- Material provided:
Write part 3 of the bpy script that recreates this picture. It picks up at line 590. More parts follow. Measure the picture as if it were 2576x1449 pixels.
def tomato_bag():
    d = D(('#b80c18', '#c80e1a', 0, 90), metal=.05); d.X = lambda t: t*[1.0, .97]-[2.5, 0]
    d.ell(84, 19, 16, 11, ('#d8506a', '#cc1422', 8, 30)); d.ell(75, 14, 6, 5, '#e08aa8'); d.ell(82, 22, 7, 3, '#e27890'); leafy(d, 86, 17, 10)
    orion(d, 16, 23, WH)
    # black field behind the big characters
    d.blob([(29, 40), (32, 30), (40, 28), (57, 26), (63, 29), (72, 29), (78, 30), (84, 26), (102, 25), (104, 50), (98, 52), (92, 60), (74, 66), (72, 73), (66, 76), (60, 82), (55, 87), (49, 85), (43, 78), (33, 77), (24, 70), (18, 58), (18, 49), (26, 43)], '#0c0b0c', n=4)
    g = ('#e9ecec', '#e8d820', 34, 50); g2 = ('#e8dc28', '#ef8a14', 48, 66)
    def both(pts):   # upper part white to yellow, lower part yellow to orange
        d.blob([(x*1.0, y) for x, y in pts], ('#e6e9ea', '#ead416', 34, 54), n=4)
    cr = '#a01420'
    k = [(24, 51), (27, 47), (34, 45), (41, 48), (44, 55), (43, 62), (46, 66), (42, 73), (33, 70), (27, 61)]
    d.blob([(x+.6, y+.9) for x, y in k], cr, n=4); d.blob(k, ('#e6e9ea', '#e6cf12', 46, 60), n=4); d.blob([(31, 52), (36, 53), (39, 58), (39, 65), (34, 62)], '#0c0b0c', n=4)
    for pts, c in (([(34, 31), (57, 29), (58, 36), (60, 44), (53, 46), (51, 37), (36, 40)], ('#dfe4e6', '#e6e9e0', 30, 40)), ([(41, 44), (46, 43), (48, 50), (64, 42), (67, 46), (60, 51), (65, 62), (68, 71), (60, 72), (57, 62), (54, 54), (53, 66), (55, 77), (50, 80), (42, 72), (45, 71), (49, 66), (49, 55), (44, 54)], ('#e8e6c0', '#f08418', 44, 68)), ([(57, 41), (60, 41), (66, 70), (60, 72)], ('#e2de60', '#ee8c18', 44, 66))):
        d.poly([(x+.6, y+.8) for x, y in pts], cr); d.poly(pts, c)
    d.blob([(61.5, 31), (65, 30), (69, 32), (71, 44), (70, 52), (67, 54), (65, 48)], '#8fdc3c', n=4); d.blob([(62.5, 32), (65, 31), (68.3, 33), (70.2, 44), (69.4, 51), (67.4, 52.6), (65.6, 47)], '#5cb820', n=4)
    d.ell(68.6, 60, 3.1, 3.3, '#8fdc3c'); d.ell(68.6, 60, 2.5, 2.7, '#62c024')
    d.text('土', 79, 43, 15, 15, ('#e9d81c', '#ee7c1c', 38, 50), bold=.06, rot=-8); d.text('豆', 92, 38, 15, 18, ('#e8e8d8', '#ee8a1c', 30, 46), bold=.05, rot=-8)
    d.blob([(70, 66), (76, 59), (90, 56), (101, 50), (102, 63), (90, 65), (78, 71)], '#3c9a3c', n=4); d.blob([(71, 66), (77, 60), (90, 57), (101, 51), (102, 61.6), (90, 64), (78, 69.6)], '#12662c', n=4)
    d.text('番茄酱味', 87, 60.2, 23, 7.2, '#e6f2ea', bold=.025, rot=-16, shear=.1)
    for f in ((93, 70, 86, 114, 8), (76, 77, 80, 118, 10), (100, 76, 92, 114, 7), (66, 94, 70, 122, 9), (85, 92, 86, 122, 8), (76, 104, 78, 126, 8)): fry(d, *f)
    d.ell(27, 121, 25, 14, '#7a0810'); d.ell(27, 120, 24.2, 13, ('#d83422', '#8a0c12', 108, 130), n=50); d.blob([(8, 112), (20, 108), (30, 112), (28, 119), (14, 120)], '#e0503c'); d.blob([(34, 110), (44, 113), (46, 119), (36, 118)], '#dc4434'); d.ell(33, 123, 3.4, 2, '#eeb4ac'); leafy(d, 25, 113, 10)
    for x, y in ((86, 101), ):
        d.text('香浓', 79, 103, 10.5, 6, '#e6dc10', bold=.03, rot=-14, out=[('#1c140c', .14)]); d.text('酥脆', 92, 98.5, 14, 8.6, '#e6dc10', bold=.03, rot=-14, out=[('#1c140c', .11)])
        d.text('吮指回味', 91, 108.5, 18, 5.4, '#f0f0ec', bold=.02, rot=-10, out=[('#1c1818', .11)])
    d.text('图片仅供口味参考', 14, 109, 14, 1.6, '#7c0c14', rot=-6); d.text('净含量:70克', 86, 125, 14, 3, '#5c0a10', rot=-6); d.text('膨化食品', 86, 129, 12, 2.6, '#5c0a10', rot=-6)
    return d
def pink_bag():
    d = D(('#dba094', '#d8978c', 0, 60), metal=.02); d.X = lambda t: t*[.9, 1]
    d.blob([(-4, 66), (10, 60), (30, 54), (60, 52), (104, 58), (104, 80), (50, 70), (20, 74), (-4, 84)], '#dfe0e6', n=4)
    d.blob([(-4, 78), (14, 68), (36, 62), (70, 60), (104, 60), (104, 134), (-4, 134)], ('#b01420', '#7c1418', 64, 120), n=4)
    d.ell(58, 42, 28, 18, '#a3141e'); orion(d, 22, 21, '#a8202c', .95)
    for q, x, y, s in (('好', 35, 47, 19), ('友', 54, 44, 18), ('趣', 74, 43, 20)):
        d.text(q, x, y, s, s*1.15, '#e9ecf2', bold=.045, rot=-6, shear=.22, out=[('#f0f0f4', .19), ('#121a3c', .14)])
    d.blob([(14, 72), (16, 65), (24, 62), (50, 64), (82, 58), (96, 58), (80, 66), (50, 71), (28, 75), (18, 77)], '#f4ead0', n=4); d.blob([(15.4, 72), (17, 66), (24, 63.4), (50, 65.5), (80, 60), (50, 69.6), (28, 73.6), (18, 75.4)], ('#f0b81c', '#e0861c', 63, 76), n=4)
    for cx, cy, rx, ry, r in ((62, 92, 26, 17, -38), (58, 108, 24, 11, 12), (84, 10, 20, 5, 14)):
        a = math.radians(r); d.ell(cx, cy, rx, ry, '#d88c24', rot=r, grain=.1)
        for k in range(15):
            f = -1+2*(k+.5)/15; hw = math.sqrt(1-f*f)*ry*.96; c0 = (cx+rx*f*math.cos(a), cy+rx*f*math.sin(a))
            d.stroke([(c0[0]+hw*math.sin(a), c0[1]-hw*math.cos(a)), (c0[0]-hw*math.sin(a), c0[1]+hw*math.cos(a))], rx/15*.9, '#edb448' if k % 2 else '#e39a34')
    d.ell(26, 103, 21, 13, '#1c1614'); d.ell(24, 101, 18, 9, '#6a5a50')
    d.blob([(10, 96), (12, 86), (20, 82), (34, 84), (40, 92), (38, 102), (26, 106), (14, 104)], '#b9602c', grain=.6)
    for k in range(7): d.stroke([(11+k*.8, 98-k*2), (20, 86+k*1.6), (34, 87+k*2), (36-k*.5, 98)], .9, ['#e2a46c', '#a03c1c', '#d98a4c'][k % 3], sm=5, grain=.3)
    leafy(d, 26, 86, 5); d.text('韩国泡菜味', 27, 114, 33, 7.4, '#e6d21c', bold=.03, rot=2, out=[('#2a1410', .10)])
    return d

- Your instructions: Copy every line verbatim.

- Solution to the problem:
Write part 3 of the bpy script that recreates this picture. It picks up at line 590. More parts follow. Measure the picture as if it were 2576x1449 pixels.
def tomato_bag():
    d = D(('#b80c18', '#c80e1a', 0, 90), metal=.05); d.X = lambda t: t*[1.0, .97]-[2.5, 0]
    d.ell(84, 19, 16, 11, ('#d8506a', '#cc1422', 8, 30)); d.ell(75, 14, 6, 5, '#e08aa8'); d.ell(82, 22, 7, 3, '#e27890'); leafy(d, 86, 17, 10)
    orion(d, 16, 23, WH)
    # black field behind the big characters
    d.blob([(29, 40), (32, 30), (40, 28), (57, 26), (63, 29), (72, 29), (78, 30), (84, 26), (102, 25), (104, 50), (98, 52), (92, 60), (74, 66), (72, 73), (66, 76), (60, 82), (55, 87), (49, 85), (43, 78), (33, 77), (24, 70), (18, 58), (18, 49), (26, 43)], '#0c0b0c', n=4)
    g = ('#e9ecec', '#e8d820', 34, 50); g2 = ('#e8dc28', '#ef8a14', 48, 66)
    def both(pts):   # upper part white to yellow, lower part yellow to orange
        d.blob([(x*1.0, y) for x, y in pts], ('#e6e9ea', '#ead416', 34, 54), n=4)
    cr = '#a01420'
    k = [(24, 51), (27, 47), (34, 45), (41, 48), (44, 55), (43, 62), (46, 66), (42, 73), (33, 70), (27, 61)]
    d.blob([(x+.6, y+.9) for x, y in k], cr, n=4); d.blob(k, ('#e6e9ea', '#e6cf12', 46, 60), n=4); d.blob([(31, 52), (36, 53), (39, 58), (39, 65), (34, 62)], '#0c0b0c', n=4)
    for pts, c in (([(34, 31), (57, 29), (58, 36), (60, 44), (53, 46), (51, 37), (36, 40)], ('#dfe4e6', '#e6e9e0', 30, 40)), ([(41, 44), (46, 43), (48, 50), (64, 42), (67, 46), (60, 51), (65, 62), (68, 71), (60, 72), (57, 62), (54, 54), (53, 66), (55, 77), (50, 80), (42, 72), (45, 71), (49, 66), (49, 55), (44, 54)], ('#e8e6c0', '#f08418', 44, 68)), ([(57, 41), (60, 41), (66, 70), (60, 72)], ('#e2de60', '#ee8c18', 44, 66))):
        d.poly([(x+.6, y+.8) for x, y in pts], cr); d.poly(pts, c)
    d.blob([(61.5, 31), (65, 30), (69, 32), (71, 44), (70, 52), (67, 54), (65, 48)], '#8fdc3c', n=4); d.blob([(62.5, 32), (65, 31), (68.3, 33), (70.2, 44), (69.4, 51), (67.4, 52.6), (65.6, 47)], '#5cb820', n=4)
    d.ell(68.6, 60, 3.1, 3.3, '#8fdc3c'); d.ell(68.6, 60, 2.5, 2.7, '#62c024')
    d.text('土', 79, 43, 15, 15, ('#e9d81c', '#ee7c1c', 38, 50), bold=.06, rot=-8); d.text('豆', 92, 38, 15, 18, ('#e8e8d8', '#ee8a1c', 30, 46), bold=.05, rot=-8)
    d.blob([(70, 66), (76, 59), (90, 56), (101, 50), (102, 63), (90, 65), (78, 71)], '#3c9a3c', n=4); d.blob([(71, 66), (77, 60), (90, 57), (101, 51), (102, 61.6), (90, 64), (78, 69.6)], '#12662c', n=4)
    d.text('番茄酱味', 87, 60.2, 23, 7.2, '#e6f2ea', bold=.025, rot=-16, shear=.1)
    for f in ((93, 70, 86, 114, 8), (76, 77, 80, 118, 10), (100, 76, 92, 114, 7), (66, 94, 70, 122, 9), (85, 92, 86, 122, 8), (76, 104, 78, 126, 8)): fry(d, *f)
    d.ell(27, 121, 25, 14, '#7a0810'); d.ell(27, 120, 24.2, 13, ('#d83422', '#8a0c12', 108, 130), n=50); d.blob([(8, 112), (20, 108), (30, 112), (28, 119), (14, 120)], '#e0503c'); d.blob([(34, 110), (44, 113), (46, 119), (36, 118)], '#dc4434'); d.ell(33, 123, 3.4, 2, '#eeb4ac'); leafy(d, 25, 113, 10)
    for x, y in ((86, 101), ):
        d.text('香浓', 79, 103, 10.5, 6, '#e6dc10', bold=.03, rot=-14, out=[('#1c140c', .14)]); d.text('酥脆', 92, 98.5, 14, 8.6, '#e6dc10', bold=.03, rot=-14, out=[('#1c140c', .11)])
        d.text('吮指回味', 91, 108.5, 18, 5.4, '#f0f0ec', bold=.02, rot=-10, out=[('#1c1818', .11)])
    d.text('图片仅供口味参考', 14, 109, 14, 1.6, '#7c0c14', rot=-6); d.text('净含量:70克', 86, 125, 14, 3, '#5c0a10', rot=-6); d.text('膨化食品', 86, 129, 12, 2.6, '#5c0a10', rot=-6)
    return d
def pink_bag():
    d = D(('#dba094', '#d8978c', 0, 60), metal=.02); d.X = lambda t: t*[.9, 1]
    d.blob([(-4, 66), (10, 60), (30, 54), (60, 52), (104, 58), (104, 80), (50, 70), (20, 74), (-4, 84)], '#dfe0e6', n=4)
    d.blob([(-4, 78), (14, 68), (36, 62), (70, 60), (104, 60), (104, 134), (-4, 134)], ('#b01420', '#7c1418', 64, 120), n=4)
    d.ell(58, 42, 28, 18, '#a3141e'); orion(d, 22, 21, '#a8202c', .95)
    for q, x, y, s in (('好', 35, 47, 19), ('友', 54, 44, 18), ('趣', 74, 43, 20)):
        d.text(q, x, y, s, s*1.15, '#e9ecf2', bold=.045, rot=-6, shear=.22, out=[('#f0f0f4', .19), ('#121a3c', .14)])
    d.blob([(14, 72), (16, 65), (24, 62), (50, 64), (82, 58), (96, 58), (80, 66), (50, 71), (28, 75), (18, 77)], '#f4ead0', n=4); d.blob([(15.4, 72), (17, 66), (24, 63.4), (50, 65.5), (80, 60), (50, 69.6), (28, 73.6), (18, 75.4)], ('#f0b81c', '#e0861c', 63, 76), n=4)
    for cx, cy, rx, ry, r in ((62, 92, 26, 17, -38), (58, 108, 24, 11, 12), (84, 10, 20, 5, 14)):
        a = math.radians(r); d.ell(cx, cy, rx, ry, '#d88c24', rot=r, grain=.1)
        for k in range(15):
            f = -1+2*(k+.5)/15; hw = math.sqrt(1-f*f)*ry*.96; c0 = (cx+rx*f*math.cos(a), cy+rx*f*math.sin(a))
            d.stroke([(c0[0]+hw*math.sin(a), c0[1]-hw*math.cos(a)), (c0[0]-hw*math.sin(a), c0[1]+hw*math.cos(a))], rx/15*.9, '#edb448' if k % 2 else '#e39a34')
    d.ell(26, 103, 21, 13, '#1c1614'); d.ell(24, 101, 18, 9, '#6a5a50')
    d.blob([(10, 96), (12, 86), (20, 82), (34, 84), (40, 92), (38, 102), (26, 106), (14, 104)], '#b9602c', grain=.6)
    for k in range(7): d.stroke([(11+k*.8, 98-k*2), (20, 86+k*1.6), (34, 87+k*2), (36-k*.5, 98)], .9, ['#e2a46c', '#a03c1c', '#d98a4c'][k % 3], sm=5, grain=.3)
    leafy(d, 26, 86, 5); d.text('韩国泡菜味', 27, 114, 33, 7.4, '#e6d21c', bold=.03, rot=2, out=[('#2a1410', .10)])
    return d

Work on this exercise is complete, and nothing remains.